Streit in Ankara Türkische Frauen an den Herd?

ISTANBUL · Mit Aysen Gürcan als Familienministerin betritt die türkische Politik gleich mehrfach Neuland - doch der Beifall von Frauenrechtlerinnen bleibt aus. Mit ihren stockkonservativen Ansichten sorgt sie für Streit in Ankara.

 Umstritten, nicht allein wegen des Kopftuches: Aysen Gürcan.

Umstritten, nicht allein wegen des Kopftuches: Aysen Gürcan.

Gürcan, eine 52-jährige Pädagogik-Professorin und frühere Staatssekretärin, ist die einzige Frau in der türkischen Übergangsregierung, die das Land bis zu den Neuwahlen am 1. November regieren soll. Zudem ist Gürcan die erste Geschiedene in einem Ministeramt ihres Landes sowie die erste Ministerin mit islamischem Kopftuch. Doch nicht über das Kopftuch gibt es Streit - die Kopftuchfrage wurde bereits vor Jahren mit der Freigabe des Tuchs in öffentlichen Ämtern und Institutionen beigelegt. Für Irritationen sorgen Gürcans angeblich stockkonservative Ansichten.

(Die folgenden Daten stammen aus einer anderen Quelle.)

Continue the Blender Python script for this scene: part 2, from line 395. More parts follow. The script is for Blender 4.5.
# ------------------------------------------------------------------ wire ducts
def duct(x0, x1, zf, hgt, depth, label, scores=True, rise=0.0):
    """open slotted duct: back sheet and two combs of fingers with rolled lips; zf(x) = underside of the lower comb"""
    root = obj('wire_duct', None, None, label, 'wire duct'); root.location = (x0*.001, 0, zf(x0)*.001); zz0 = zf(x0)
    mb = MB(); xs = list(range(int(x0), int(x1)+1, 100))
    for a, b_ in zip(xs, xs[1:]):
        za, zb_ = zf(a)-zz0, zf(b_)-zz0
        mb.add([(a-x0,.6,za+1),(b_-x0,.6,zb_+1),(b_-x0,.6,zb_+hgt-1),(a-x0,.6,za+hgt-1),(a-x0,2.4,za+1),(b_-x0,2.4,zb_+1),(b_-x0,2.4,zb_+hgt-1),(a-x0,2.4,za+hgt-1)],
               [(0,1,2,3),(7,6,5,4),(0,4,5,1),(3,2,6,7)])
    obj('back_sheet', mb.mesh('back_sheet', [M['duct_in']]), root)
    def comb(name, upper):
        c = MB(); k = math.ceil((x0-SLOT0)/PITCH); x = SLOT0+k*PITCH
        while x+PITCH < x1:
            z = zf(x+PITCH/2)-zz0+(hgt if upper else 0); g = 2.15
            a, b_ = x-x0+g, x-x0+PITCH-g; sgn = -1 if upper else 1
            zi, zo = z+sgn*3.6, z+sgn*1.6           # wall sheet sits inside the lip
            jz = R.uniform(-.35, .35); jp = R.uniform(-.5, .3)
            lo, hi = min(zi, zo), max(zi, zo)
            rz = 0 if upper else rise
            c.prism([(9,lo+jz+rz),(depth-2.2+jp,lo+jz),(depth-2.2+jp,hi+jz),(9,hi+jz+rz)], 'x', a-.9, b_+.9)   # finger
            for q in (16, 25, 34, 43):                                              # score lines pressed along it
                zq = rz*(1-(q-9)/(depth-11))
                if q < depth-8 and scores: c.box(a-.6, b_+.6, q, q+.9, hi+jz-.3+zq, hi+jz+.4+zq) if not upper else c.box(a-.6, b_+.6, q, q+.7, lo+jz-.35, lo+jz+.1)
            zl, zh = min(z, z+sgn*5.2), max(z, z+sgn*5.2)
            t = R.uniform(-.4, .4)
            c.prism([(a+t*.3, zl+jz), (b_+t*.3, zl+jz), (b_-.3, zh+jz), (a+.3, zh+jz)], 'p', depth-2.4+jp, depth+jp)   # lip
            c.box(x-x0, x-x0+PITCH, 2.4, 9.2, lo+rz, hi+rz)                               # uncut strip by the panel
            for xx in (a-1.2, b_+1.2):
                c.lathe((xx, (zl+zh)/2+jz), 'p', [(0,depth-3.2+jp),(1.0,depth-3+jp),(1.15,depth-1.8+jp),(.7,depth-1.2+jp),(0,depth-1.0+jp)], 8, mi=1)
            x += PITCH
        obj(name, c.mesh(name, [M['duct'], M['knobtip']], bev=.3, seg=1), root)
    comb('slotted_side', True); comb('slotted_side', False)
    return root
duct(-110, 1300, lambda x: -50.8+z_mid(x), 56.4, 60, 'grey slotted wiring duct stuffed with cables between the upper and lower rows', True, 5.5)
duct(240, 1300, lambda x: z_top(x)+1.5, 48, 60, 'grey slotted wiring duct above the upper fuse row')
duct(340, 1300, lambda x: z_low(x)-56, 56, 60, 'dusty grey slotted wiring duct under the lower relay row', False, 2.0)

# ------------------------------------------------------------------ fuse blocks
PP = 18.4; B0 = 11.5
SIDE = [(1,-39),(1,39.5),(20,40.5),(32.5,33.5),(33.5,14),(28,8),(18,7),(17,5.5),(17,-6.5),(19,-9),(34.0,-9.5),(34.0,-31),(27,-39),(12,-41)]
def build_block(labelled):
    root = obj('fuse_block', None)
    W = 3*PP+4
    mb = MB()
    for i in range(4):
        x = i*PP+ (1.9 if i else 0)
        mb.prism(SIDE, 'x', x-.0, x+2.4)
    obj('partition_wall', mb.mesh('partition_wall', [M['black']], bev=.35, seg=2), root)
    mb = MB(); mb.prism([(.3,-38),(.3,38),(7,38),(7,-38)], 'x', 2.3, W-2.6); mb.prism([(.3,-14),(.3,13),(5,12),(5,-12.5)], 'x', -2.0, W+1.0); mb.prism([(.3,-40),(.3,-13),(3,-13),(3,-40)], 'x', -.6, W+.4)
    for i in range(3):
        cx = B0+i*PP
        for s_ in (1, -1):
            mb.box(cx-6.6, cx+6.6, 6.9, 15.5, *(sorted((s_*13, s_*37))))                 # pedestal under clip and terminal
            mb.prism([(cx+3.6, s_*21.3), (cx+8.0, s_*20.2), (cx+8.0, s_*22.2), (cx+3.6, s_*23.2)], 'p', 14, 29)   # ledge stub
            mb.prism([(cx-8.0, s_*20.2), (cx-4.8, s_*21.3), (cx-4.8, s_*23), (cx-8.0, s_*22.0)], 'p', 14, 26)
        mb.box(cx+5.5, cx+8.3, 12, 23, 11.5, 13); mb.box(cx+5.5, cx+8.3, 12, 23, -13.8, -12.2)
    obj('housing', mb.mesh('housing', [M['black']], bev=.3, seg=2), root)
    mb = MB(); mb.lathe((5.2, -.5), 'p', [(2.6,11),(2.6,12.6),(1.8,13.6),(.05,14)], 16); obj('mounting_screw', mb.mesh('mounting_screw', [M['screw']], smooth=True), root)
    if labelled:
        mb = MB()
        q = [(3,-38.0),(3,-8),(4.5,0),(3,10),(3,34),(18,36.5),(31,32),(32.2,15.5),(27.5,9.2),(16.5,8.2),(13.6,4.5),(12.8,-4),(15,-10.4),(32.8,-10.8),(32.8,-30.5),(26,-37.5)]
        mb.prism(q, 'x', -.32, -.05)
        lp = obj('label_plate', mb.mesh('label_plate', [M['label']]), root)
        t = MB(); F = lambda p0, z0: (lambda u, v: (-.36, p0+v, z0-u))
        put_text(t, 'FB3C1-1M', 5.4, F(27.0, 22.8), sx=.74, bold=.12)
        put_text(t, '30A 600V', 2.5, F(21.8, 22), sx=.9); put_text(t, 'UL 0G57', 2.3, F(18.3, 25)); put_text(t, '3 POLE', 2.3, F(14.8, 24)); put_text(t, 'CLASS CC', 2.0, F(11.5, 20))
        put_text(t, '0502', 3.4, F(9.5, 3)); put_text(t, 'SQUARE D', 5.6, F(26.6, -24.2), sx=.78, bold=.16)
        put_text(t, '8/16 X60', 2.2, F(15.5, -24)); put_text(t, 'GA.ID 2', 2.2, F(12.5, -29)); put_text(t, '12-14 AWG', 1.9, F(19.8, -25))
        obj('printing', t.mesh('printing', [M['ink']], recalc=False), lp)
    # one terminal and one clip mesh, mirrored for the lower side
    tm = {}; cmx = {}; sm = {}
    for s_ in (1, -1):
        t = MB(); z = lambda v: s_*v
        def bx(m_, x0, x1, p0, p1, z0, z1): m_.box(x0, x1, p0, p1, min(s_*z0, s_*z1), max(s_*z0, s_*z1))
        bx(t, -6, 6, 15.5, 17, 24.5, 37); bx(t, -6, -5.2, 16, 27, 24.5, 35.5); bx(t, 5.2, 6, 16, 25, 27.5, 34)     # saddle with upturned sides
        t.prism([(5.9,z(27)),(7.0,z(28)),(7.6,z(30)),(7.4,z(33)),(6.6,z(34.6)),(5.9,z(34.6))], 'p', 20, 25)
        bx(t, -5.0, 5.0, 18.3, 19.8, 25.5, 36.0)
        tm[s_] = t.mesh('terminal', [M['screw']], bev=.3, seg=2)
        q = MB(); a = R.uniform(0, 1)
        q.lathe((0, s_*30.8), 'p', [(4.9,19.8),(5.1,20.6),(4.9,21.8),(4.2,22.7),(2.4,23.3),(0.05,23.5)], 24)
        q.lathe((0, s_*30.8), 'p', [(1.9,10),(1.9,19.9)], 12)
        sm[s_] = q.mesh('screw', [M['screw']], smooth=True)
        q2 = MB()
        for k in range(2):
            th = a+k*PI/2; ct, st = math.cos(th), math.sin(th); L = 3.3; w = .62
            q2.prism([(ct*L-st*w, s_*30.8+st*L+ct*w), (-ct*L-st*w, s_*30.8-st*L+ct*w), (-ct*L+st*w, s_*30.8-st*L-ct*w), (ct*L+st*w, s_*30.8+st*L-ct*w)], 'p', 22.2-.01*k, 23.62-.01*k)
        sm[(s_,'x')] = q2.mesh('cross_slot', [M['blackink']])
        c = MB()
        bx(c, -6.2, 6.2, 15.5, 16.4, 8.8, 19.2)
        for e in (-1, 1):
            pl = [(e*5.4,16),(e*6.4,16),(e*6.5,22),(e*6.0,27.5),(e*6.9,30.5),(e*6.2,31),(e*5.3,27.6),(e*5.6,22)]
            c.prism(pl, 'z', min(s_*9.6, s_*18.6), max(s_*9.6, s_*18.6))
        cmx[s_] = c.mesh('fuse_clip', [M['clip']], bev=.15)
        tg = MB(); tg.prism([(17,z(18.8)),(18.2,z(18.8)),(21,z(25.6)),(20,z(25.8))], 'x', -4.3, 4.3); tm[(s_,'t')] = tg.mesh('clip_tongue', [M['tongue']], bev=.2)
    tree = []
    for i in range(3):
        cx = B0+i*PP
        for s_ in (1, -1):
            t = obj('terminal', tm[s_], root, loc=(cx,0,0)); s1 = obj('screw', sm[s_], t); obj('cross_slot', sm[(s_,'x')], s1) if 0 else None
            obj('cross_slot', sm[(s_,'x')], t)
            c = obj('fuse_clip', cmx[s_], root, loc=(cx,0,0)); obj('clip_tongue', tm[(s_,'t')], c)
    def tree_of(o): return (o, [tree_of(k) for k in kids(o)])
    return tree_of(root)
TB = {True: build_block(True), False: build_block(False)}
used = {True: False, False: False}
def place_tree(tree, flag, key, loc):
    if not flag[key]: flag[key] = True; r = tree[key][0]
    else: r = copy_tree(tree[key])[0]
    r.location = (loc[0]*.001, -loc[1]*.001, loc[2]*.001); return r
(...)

Mit Leidenschaft diskutieren türkische Medien eine angebliche Aussage von Gürcan zur Rolle der Frau in Gesellschaft und Familie. Wenn eine muslimische Frau keinen Börek - eine traditionelle Blätterteigspezialität - zubereiten könne, dann breche die Familie auseinander, soll sie vor einigen Jahren geschrieben haben. Heute sagt die Ministerin dazu, sie glaube nicht, dass sie jemals diesen Heim-und-Herd-Satz von sich gegeben habe. Schließlich musste sie selbst als Alleinerziehende nach der Scheidung ihre Karriere und die Erziehung ihrer drei Kinder unter einen Hut bekommen.

Mindestens ebenso brisant sind Fragen, die sich mit Gürcans Verhältnis zum Islamismus befassen. Auf Twitter warnte die heutige Ministerin davor, den Islamischen Staat (IS) zu verdammen, nur weil der Westen das wünsche. Zudem äußerte sie angeblich Unterstützung für das Prinzip "Auge um Auge", was nicht so recht zu einem modernen Rechtsstaat passt. Nachprüfen lässt sich das kaum: Als sie Ministerin wurde, löschte Gürcan ihr altes Twitter-Konto und richtete ein neues ein.

Ihre Ansichten zur Familienpolitik sind den Türken aber auch ohne Twitter bekannt. Als der islamisch-konservative Staatspräsidenten Recep Tayyip Erdogan noch Premier war, arbeitete Gürcan in der Familienabteilung des Ministerpräsidentenamtes. Dort entwarf sie für Erdogan die Formel, wonach jede türkische Familie mindestens drei Kinder in die Welt setzen soll, um die Gesellschaft vor Überalterung zu bewahren. Regierungskritiker sehen dies als Versuch, die Frauen an ihre althergebrachte Rolle zu fesseln. Auf Börek als Kriterium der Familienpolitik könne sie verzichten, schrieb die regierungskritische Journalistin Burcu Oral Evren.